**Work to be completed:** Word for word, extract the first line of the records below and each line after it, up to and including the line with "struct(obj('wall_partition', bm, M['wallpaper']))". Pictures are left out.
··· Records provided ···
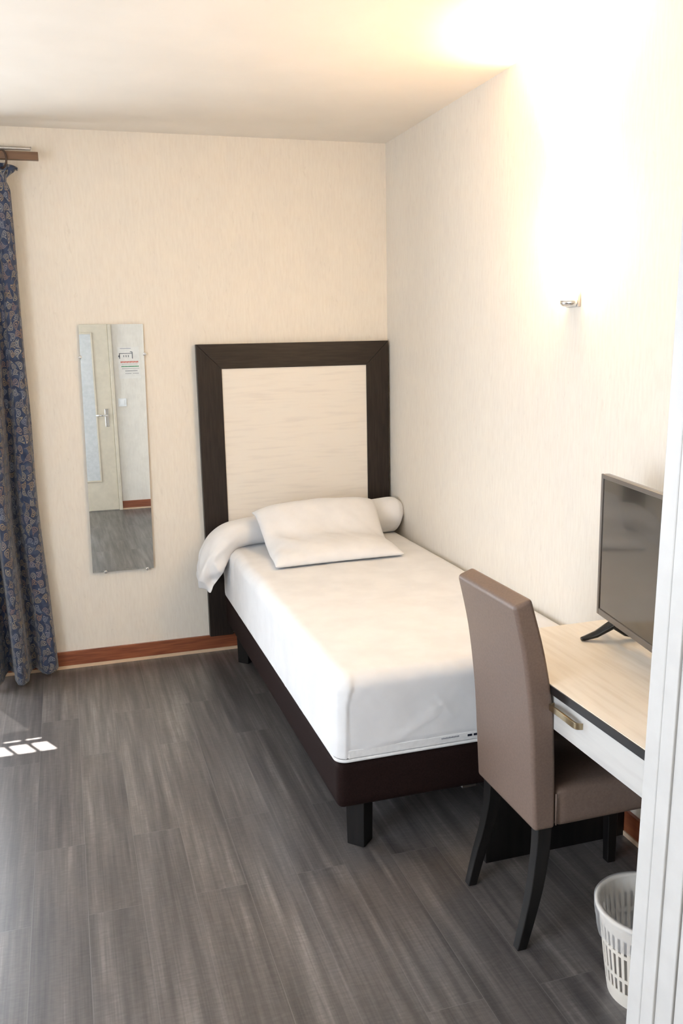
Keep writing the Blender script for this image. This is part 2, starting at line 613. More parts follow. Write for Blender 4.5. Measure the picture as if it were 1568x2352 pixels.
# left wall with an opening for the added, unseen window
bm = bmesh.new()
box(bm, XL-0.1, XL, YF-0.1, -4.55, 0, H)
box(bm, XL-0.1, XL, -3.15, 0.0, 0, H)
box(bm, XL-0.1, XL, -4.55, -3.15, 0, 0.6)
box(bm, XL-0.1, XL, -4.55, -3.15, 2.1, H)
struct(obj('wall_left', bm, M['wallpaper']))
struct(obj('wall_front', bx(XL, 0, YF-0.1, YF, 0, H), M['wallpaper']))
bm = bmesh.new()
box(bm, XP+0.012, 0, YF, YP, 0, H)
struct(obj('wall_partition', bm, M['wallpaper']))

# french window (window_1): frame, glazing bars, panes, added net holding back sun at the lower glass
w = struct(obj('window_1', bx(WX0, WX0+0.045, 0.02, 0.08, 0, WZ), M['white_paint']))
bm = bmesh.new()
GX1 = -2.280
box(bm, GX1, WX1, 0.02, 0.08, 0, WZ)
box(bm, WX0+0.045, GX1, 0.02, 0.08, 2.125, WZ)
box(bm, WX0+0.045, GX1, 0.02, 0.08, 0, 0.10)
box(bm, WX0+0.045, GX1, 0.02, 0.08, 1.66, 1.735)
obj('window_frame', bm, M['white_paint'], w, bevel=0.003)
bm = bmesh.new()
x = GX1
while x > WX0+0.1:
    x -= 0.073
    box(bm, x-0.014, x, 0.035, 0.055, 1.735, 2.125)
    x -= 0.014
box(bm, WX0+0.045, GX1, 0.032, 0.058, 1.825, 1.858)
obj('glazing_bars', bm, M['white_paint'], w)
obj('glass_pane', bx(WX0+0.045, GX1, 0.043, 0.047, 0.10, 2.125), M['glass'], w)
bm = bmesh.new()
rings = []
for k in range(2):
    z = 0.1 if k == 0 else 1.70
    rings.append([(WX0+0.05+(GX1-WX0-0.035)*i/120, 0.012+0.006*math.sin(i*0.8), z) for i in range(121)])
net = obj('added_sun_net', loft(rings, closed=False), M['net'], smooth=True)  # added, out of view: keeps the sun patch to the upper panes
tag(net, 'unseen white net added to stop sun through the lower back window panes', 'curtain')

w = struct(obj('added_window_left', bx(XL-0.08, XL-0.02, -4.55, -4.50, 0.6, 2.1), M['white_paint']))  # unseen window added to go with the fill from the left
bm = bmesh.new()
box(bm, XL-0.08, XL-0.02, -3.20, -3.15, 0.6, 2.1)
box(bm, XL-0.08, XL-0.02, -4.50, -3.20, 2.05, 2.1)
box(bm, XL-0.08, XL-0.02, -4.50, -3.20, 0.6, 0.65)
box(bm, XL-0.08, XL-0.02, -3.88, -3.82, 0.65, 2.05)
obj('window_frame', bm, M['white_paint'], w, bevel=0.003)
obj('glass_pane', bx(XL-0.052, XL-0.048, -4.50, -3.20, 0.65, 2.05), M['glass'], w)

# skirting: reddish board over a pale strip
def skirting(name, x0, x1, y0, y1):
    b = struct(obj(name, bx(x0, x1, y0, y1, 0.016, 0.088), M['skirting'], bevel=0.002))
    dx = 0.003
    ex = (x0-dx*(x1 <= 0.0 and (x1-x0) < (y1-y0)), x1)
    ey = (y0, y1)
    obj('floor_strip', bx(x0-(dx if (x1-x0) < (y1-y0) and x1 > -1 else 0), x1+(dx if (x1-x0) < (y1-y0) and x1 < -3 else 0),
                          y0-(dx if (x1-x0) > (y1-y0) and y1 > -1 else 0), y1+(dx if (x1-x0) > (y1-y0) and y1 < -3 else 0), 0, 0.016), M['pale_strip'], b)
skirting('baseboard_back', WX1+0.03, 0, -0.014, 0.0)
skirting('baseboard_right', -0.014, 0, YP, -0.0145)
skirting('baseboard_front', -1.175, XP-0.0, YF, YF+0.014)
skirting('baseboard_left', XL, XL+0.014, YF, 0)

# door_1 in the front wall (seen in the mirror)
d = struct(obj('door_1', bx(-1.96, -1.21, YF, YF+0.012, 0.006, 2.04), M['cream_paint'], bevel=0.003))
bm = bmesh.new()
box(bm, -1.208, -1.175, YF, YF+0.03, 0, 2.08)
box(bm, -1.995, -1.962, YF, YF+0.03, 0, 2.08)
box(bm, -1.962, -1.208, YF, YF+0.03, 2.045, 2.08)
obj('door_frame', bm, M['cream_paint'], d, bevel=0.004)
obj('glass_panel', bx(-1.80, -1.375, YF+0.008, YF+0.016, 0.315, 1.76), M['frosted'], d, bevel=0.002)
bm = bmesh.new()
for a in ((-1.815, -1.80, 0.30, 1.775), (-1.375, -1.360, 0.30, 1.775), (-1.80, -1.375, 0.30, 0.315), (-1.80, -1.375, 1.76, 1.775)):
    box(bm, a[0], a[1], YF+0.008, YF+0.020, a[2], a[3])
obj('panel_bead', bm, M['cream_paint'], d, bevel=0.002)
bm = bmesh.new()
box(bm, -1.288, -1.252, YF+0.010, YF+0.017, 0.85, 1.03)
hp = obj('handle_plate', bm, M['metal'], d, bevel=0.003)
bm = bmesh.new()
cyl(bm, (-1.27, YF+0.015, 0.965), (-1.27, YF+0.055, 0.965), 0.009)
cyl(bm, (-1.262, YF+0.055, 0.965), (-1.375, YF+0.055, 0.968), 0.009, 0.007)
obj('door_handle', bm, M['metal'], hp, smooth=True)

# light switch and fire notice next to the door
s = obj('light_switch', bx(-1.150, -1.070, YF, YF+0.009, 1.045, 1.125), M['switch'], bevel=0.003)
tag(s, 'white square light switch on the wall beside the cream door, seen in mirror', 'light switch')
obj('rocker', bx(-1.130, -1.090, YF+0.008, YF+0.013, 1.06, 1.11), M['switch'], s, bevel=0.002)
n_ = obj('notice', bx(-1.125, -0.915, YF, YF+0.002, 1.32, 1.63), M['paper'])
tag(n_, 'pale paper notice with red and green lines on the wall beside door', 'notice')
def ink(name, mat, rects):
    b = bmesh.new()
    for (a0, a1, z0, z1) in rects:
        box(b, a0, a1, YF+0.0018, YF+0.0030, z0, z1)
    obj(name, b, mat, n_)
ink('heading_line', M['pale_ink'], [(-1.10, -0.995, 1.612, 1.617)])
ink('floor_plan', M['grey_ink'], [(-1.11, -0.985, 1.563, 1.569), (-1.112, -1.104, 1.515, 1.569), (-0.988, -0.980, 1.515, 1.582), (-1.120, -1.104, 1.532, 1.548), (-1.005, -0.985, 1.578, 1.585)] +
    [(-1.07+0.022*i, -1.063+0.022*i, 1.53, 1.55) for i in range(3)])
ink('red_heading', M['red_ink'], [(-1.10+0.0145*i, -1.09+0.0145*i, 1.474+0.002*(i % 2), 1.490) for i in range(12)])
ink('green_heading', M['green_ink'], [(-1.095+0.0142*i, -1.084+0.0142*i, 1.433, 1.444) for i in range(12)])
ink('body_text', M['grey_ink'], [(-1.09+0.013*i, -1.082+0.013*i, 1.458, 1.463) for i in range(12)])
ink('small_text', M['grey_ink'], [(-1.06+0.012*i, -1.052+0.012*i, 1.391, 1.398) for i in range(10)] + [(-1.06+0.012*i, -1.053+0.012*i, 1.366, 1.372) for i in range(11) if i != 5] + [(-1.09+0.013*i, -1.082+0.013*i, 1.415, 1.420) for i in range(13)])

# bathroom door and its casing on the partition (right edge of the view)
XC = XP-0.015
def leaning(name, boxes, mat, parent=None, bevel=0.002):
    """door post pieces; the old post stands a little out of plumb"""
    bm = bmesh.new()
    for b in boxes:
        box(bm, *b)
    for v in bm.verts:
        v.co.y += -0.004-0.030*v.co.z
    return obj(name, bm, mat, parent, bevel=bevel)
dr = struct(leaning('trim_1', [(XC, XP+0.12, -3.496, -3.464, 0, 2.55)], M['white_paint'], bevel=0.003))
leaning('casing_strip', [(XC+0.0006, XP+0.12, -3.524, -3.4965, 0, 2.55)], M['white_paint'], dr, bevel=0.0015)
leaning('door_stop', [(XC+0.004, XP+0.12, -3.560, -3.5245, 0, 2.55)], M['white_paint'], dr, bevel=0.002)
dd = struct(leaning('door_2', [(XC+0.007, XP+0.01, -4.35, -3.5620, 0.006, 2.55)], M['white_paint'], bevel=0.001))

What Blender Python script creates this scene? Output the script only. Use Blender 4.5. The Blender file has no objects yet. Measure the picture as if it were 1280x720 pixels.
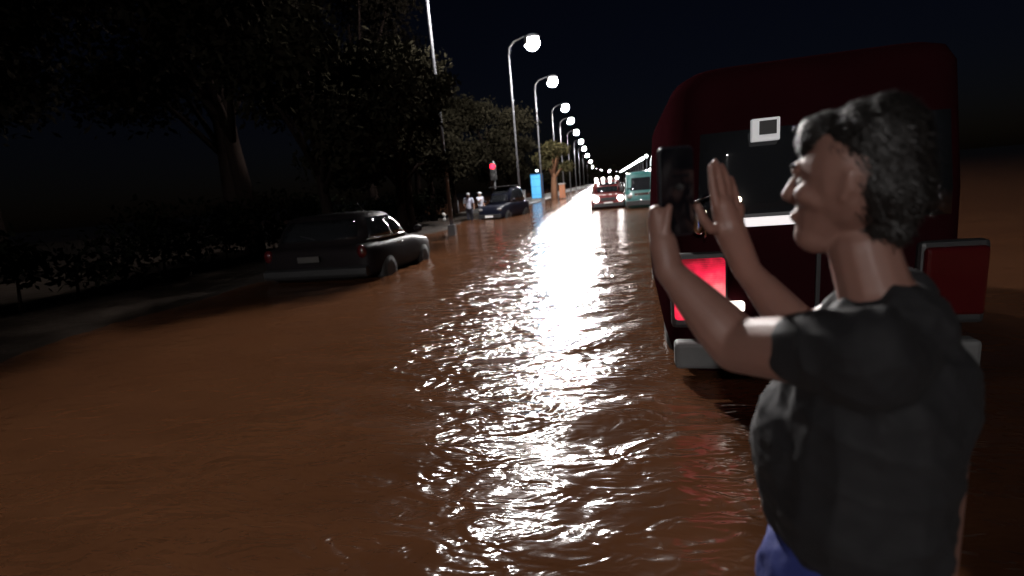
···
**Response to the exercise:**
Keep writing the Blender script for this image. This is part 2, starting at line 613. More parts follow. Write for Blender 4.5. Measure the picture as if it were 1568x2352 pixels.
# left wall with an opening for the added, unseen window
bm = bmesh.new()
box(bm, XL-0.1, XL, YF-0.1, -4.55, 0, H)
box(bm, XL-0.1, XL, -3.15, 0.0, 0, H)
box(bm, XL-0.1, XL, -4.55, -3.15, 0, 0.6)
box(bm, XL-0.1, XL, -4.55, -3.15, 2.1, H)
struct(obj('wall_left', bm, M['wallpaper']))
struct(obj('wall_front', bx(XL, 0, YF-0.1, YF, 0, H), M['wallpaper']))
bm = bmesh.new()
box(bm, XP+0.012, 0, YF, YP, 0, H)
struct(obj('wall_partition', bm, M['wallpaper']))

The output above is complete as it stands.